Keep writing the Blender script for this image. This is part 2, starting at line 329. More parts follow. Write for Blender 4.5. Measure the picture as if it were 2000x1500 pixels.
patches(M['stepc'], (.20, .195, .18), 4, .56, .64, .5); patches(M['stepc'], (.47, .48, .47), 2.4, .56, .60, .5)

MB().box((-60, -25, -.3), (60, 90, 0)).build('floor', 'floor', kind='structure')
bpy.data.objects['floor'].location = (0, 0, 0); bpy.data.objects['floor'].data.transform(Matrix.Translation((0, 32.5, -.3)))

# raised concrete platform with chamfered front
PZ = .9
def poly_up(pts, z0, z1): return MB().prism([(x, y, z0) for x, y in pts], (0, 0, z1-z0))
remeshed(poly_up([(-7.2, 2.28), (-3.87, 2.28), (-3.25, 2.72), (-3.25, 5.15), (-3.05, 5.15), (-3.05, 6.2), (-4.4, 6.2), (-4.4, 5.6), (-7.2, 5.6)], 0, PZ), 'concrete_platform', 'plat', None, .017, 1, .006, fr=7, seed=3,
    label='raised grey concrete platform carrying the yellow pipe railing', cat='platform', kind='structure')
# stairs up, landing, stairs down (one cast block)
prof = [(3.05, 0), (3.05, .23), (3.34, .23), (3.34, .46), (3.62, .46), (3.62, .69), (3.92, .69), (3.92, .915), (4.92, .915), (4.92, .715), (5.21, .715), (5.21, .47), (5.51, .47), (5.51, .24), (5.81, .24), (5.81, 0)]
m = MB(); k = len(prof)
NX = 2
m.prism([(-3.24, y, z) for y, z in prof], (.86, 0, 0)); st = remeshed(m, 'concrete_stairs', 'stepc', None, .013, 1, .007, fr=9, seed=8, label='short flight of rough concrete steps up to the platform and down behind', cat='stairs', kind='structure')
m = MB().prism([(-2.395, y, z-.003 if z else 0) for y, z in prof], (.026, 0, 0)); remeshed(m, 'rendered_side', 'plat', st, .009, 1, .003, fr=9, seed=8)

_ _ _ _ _

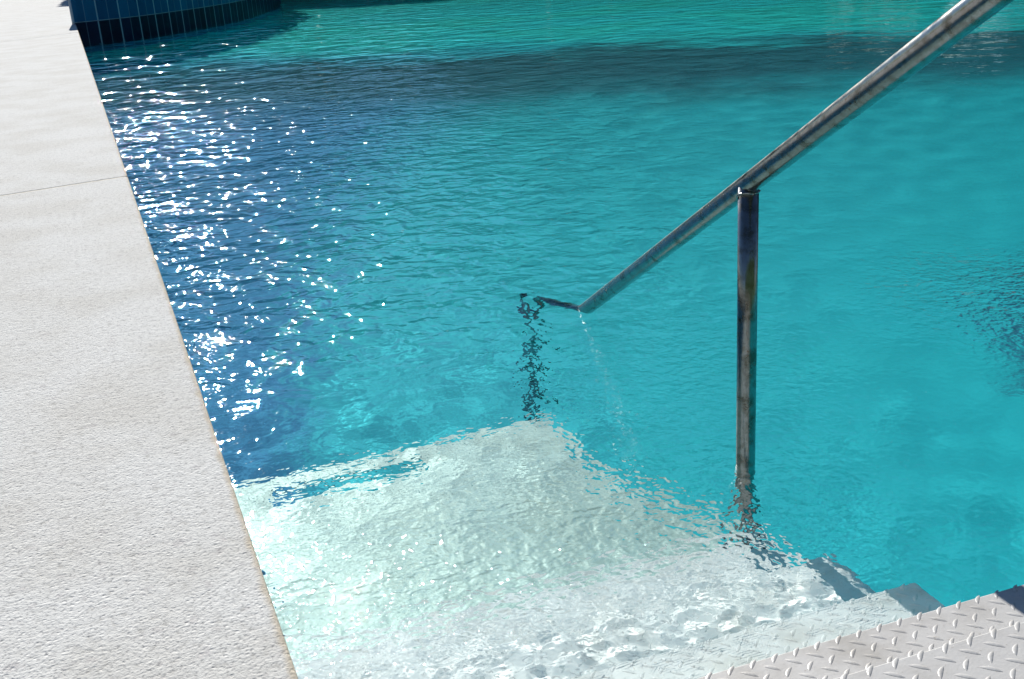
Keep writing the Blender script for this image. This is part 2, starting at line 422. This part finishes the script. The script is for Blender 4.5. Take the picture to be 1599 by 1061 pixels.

_ _ _ _ _

Copy out every line of the listing that includes the string "Keep".

Keep writing the Blender script for this image. This is part 2, starting at line 329. More parts follow. Write for Blender 4.5. Measure the picture as if it were 2000x1500 pixels.
Keep writing the Blender script for this image. This is part 2, starting at line 422. This part finishes the script. The script is for Blender 4.5. Take the picture to be 1599 by 1061 pixels.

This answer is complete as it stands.